5/22/13

Shortsfest

This collection of short films was memorable for the last one, but let me cover the first four before I wax eloquent about "Walking the Dogs."
  1. "Premature": An extremely clever comedy filmed by a single camera fixed on the dashboard of a four-passenger car. An older Norwegian couple meets their son and his pregnant (Spanish) bride at an airport and "make nice" on their drive home. We see bigotries, tensions, misunderstandings and potential deal breakers quietly surface during this brief ride.
  2. "Kiruna-Kigali": We see parallel stories that are thousands of miles and many months apart. One is a young Rwandan woman in the throes of a difficult (breech) birth, the other is the female doctor who comes to her aid, herself later isolated in a wintry Swedish countryside as she too, goes into labor.
  3. "HowardCantour.com": A film critic allows us to hear his internal monologue about other film critics. He says a film critic will give any film three-and-a-half stars if it flatters his own self-image. I say this is an exercise in Intellectual Masturbation. 'nuff said....
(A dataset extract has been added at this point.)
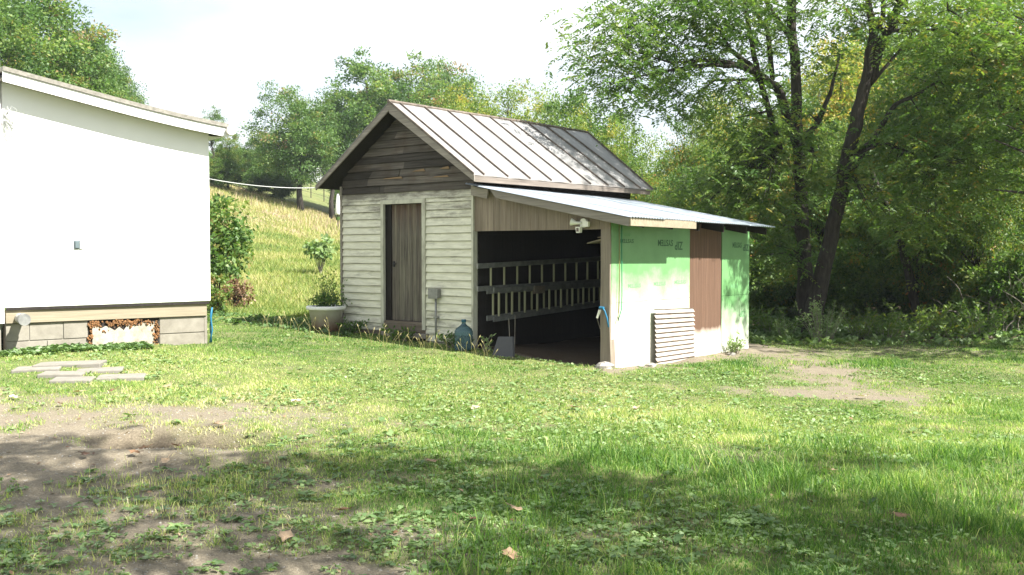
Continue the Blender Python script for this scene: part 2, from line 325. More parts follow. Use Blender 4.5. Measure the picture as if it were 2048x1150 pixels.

  4. "Boneshaker": This Louisiana bayou based story shows us a Ugandan immigrant family seeking a tent revival in hopes the evangelist can exorcise the devils that make their little girl so unruly. This one featured Quvenzhané Wallis right after she filmed "Beasts of the Southern Wild."
Now we get to the heart of the matter! This next short film had all of us raving as we exited the auditorium.
  • "Walking the Dogs": This brilliant piece was inspired by the security breach of the century when a young man broke into the Queen of England's bedroom at Buckingham Palace and stayed there for ten minutes; her footman/guard was walking her Corgis. Eddie Marsan plays intruder Michael Fagen; Emma Thompson is brilliant as a cautious, but ever-gracious Queen Elizabeth. Their conversation is at first tentative, then it warms up (as warm as a "royal" allows), until HRM offers him a dog biscuit (there is nothing else to eat her bedroom). When the maid finally DOES bring her morning tea, she is simply told to fetch another cup and saucer. This is a 30-minute episode in a BBC series. No trailer, sorry.
I will go on a quest to find a DVD of this Playhouse Presents series!